The 3 key ingredients to a thriving culture
BusinessIn a world where accounting firms and finance teams face talent shortages, escalating compliance demands and a schedule determined by deadlines, culture is a strategic asset. When nurtured, it has the potential to be a key talent attraction and retention differentiator. Yet too often, it is not a leadership priority.
The truth is that thriving workplace culture is neither complicated nor accidental. At its foundation is a common and agreed-upon purpose, a clear behavioural framework which supports it, and a consistent prioritisation of, and investment in, professional relationships.
Where these three elements co-exist, firms and teams can perform at their highest level.
Common purpose: The ‘why’ your team can rally behind
In such a task-driven profession, it’s easy for accountants to fall into the mentality of “just getting through the work.” But high-performing firms operate differently; their success stems from a clear, shared purpose that unifies the team around why the work they do matters.
A strong purpose connects people to something bigger than their daily task list and deadlines. It sustains motivation during peak periods like EOFY and audit season.

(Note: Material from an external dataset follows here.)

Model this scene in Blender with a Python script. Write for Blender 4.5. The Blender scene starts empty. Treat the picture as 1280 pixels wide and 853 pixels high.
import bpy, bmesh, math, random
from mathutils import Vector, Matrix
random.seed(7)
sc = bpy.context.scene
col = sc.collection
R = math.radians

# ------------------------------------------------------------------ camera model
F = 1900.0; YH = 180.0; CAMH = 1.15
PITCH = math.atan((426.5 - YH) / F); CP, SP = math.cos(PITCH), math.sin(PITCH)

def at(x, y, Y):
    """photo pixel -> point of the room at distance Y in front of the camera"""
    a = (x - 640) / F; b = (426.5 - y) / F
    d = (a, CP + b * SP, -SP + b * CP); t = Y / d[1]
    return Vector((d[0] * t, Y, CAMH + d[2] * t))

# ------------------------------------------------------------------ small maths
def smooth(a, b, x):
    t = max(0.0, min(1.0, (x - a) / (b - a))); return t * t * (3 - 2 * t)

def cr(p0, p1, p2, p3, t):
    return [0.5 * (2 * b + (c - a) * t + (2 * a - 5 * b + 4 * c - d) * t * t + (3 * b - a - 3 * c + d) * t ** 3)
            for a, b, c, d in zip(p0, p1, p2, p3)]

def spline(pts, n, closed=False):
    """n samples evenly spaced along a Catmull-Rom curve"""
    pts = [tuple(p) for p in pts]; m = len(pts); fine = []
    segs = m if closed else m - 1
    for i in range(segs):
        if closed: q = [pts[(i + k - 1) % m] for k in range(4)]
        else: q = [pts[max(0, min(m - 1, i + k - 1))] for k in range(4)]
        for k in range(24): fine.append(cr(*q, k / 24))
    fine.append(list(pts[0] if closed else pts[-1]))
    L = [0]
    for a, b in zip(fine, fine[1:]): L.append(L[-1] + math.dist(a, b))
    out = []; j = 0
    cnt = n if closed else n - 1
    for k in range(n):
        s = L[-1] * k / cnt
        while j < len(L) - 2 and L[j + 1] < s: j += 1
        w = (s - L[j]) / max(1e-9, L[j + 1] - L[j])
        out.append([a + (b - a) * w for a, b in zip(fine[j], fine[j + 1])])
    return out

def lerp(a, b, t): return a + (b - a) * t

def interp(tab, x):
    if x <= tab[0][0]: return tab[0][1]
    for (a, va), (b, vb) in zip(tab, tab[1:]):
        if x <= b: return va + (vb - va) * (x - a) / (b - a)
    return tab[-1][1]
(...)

At Leading Teams, our common purpose is simple – we exist to help individuals and teams be high performing. It unites us a group and anchors our strategic decision-making.
Having purpose is a powerful retention tool: people are far more likely to stay where their work has meaning, and where their contributions matter not just to the firm, but also to them and clients alike.
A behavioural framework: How we do things around here
There are many organisations with well-intentioned values that, in practice, never see the light of day. Values don’t change culture. Behaviour does.
To build a culture that supports high performance, firms must explicitly define how they do it, not just what they need to do. Everyone on the team should be involved in co-designing a set of agreed behaviours that staff both support and hold one another accountable to. This framework doesn’t interfere with the compliance process; it complements it.
A clear framework can answer questions like:
-
What does accountability look like here, day-to-day?
-
How do we give and receive feedback?
-
How do we feel when we give and receive feedback?
-
How do we behave when we’re under pressure?
-
What does good communication look like in this team/firm?
-
How do we treat each other, regardless of role or title?
When everyone understands these expectations, leaders create a standard that can be coached, reinforced and benchmarked for all staff. Genuine conversations are the norm and people feel like they able to grow when they receive feedback.
Strong professional relationships: The Foundation of trust and performance
Accounting is not just a numbers business; it’s a people business, too. It’s a business where success is built on one’s relationships with clients, partners and colleagues. Strong relationships won’t eliminate pressure, but they will make it more manageable. So, while investing time in them may feel difficult when deadlines reign, when trust is in place, problems surface early, people stretch themselves to find solutions, and conflict becomes productive rather than personal. When trust is high, culture will typically look after itself.
These three ingredients enable firms and teams to navigate the inevitable stress of deadlines and compliance with cohesion and resilience. They create workplaces where people genuinely want to show up – especially when the work is tough.
The reality is that the accounting profession will not get less demanding. Technology will continue to transform workflows, client expectations will continue to rise, and compliance will remain non-negotiable. Firms that focus only on systems, processes or technical training will struggle to retain talent and maintain performance. Good culture is not an accident. It’s the result of a deliberate investment made by high-performing leadership, and the shared responsibility of every staff member.